Voyageant à son tour, après Darwin, en Patagonie, Hudson constate d'abord une perte d'identité. Ce désencombrement psychologique fait place alors à une expérience intellectuelle : il a l'impression que son esprit n'est plus une «machine à penser», mais une «machine destinée à un emploi tout autre». Après un moment de panique, au cours duquel il se sent confronté à «un sujet si vaste», qu'il est tenté de se contenter de «faire de la littérature», il se met à «écouter le silence», avec la sensation d'entendre quelques fragments d'«une musique ancienne dont la culture n'a pas eu connaissance depuis longtemps». Au-delà de la musique, il regarde: ces graminées sèches et amères; les cailloux arrondis par les mers archaïques; la poitrine blanche d'un busard perché sur un buisson. Tous ces éléments exercent sur sa vision une puissance fascinante. Du haut d'un monticule, il essaie d'avoir une vue d'ensemble, mais sans atteindre autre chose que la vague révélation d'une «nature cachée derrière la nature dont nous sommes conscients», et l'appréhension d'une «harmonie depuis longtemps perdue entre l'organisme et l'environnement». Il regagne la plaine et se met en marche, dans un «état de veille intense et d'acuité surnaturelle», mais n'ayant toujours pas atteint une compréhension d'ensemble.

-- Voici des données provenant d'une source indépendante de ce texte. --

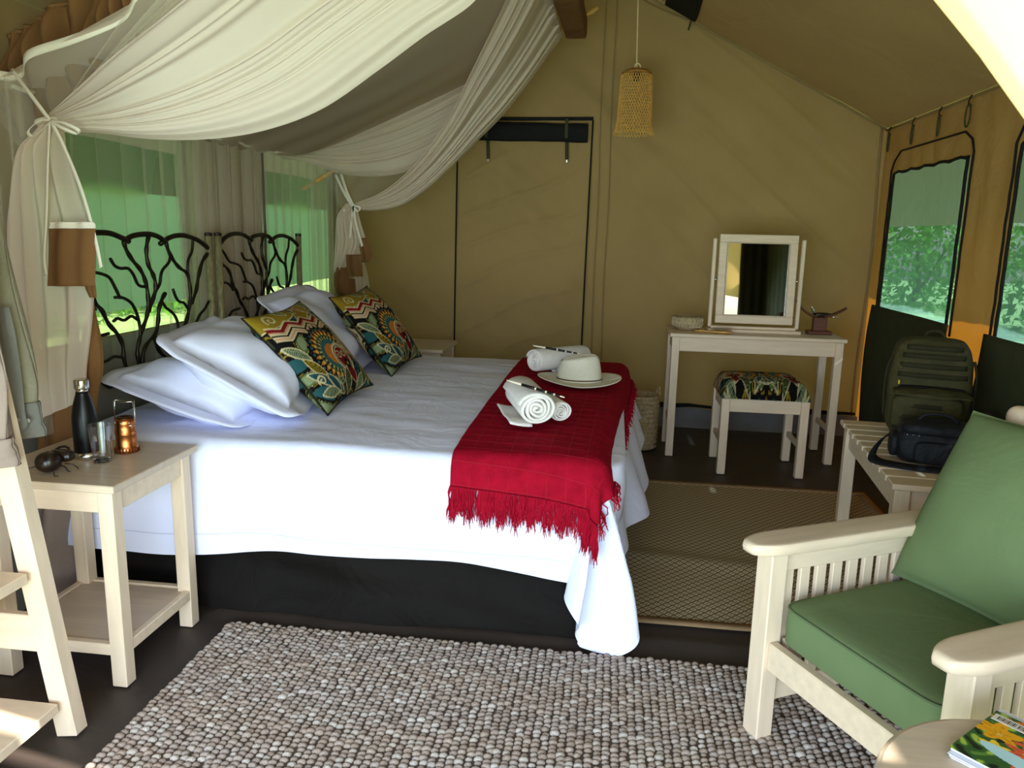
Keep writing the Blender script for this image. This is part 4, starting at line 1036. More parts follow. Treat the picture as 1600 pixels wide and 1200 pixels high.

Rien de plus difficile qu'une nouvelle compréhension d'ensemble.

«Quelles contrées, se demande Nietzsche dans Humain trop humain, réjouissent d'une façon durable» ? Et il avance une réponse : «Cette contrée possède des traits significatifs pour un tableau, mais je ne puis en trouver la formule, comme ensemble elle est insaisissable pour moi. Je remarque pourtant que tous les paysages qui me plaisent d'une façon durable contiennent, dans leur diversité, une simple figure de lignes géométriques».

Il est incontestable qu'une géo-métrie offre une satisfaction mentale profonde. Mais pour appréhender la totalité d'un paysage en termes géométriques, il faudrait ajouter à la géométrie euclidienne, à laquelle pensait Nietzsche, la géométrie affine et la géométrie projective ... Et on peut aller encore plus loin. Si l'on ajoute aux lignes d'autres éléments encore plus difficiles à définir, on arrive dans le champ (champ d'énergie, champ magnétique) de la géopoétique.

L'art de Pierre Delcourt est un art éminemment géopoétique.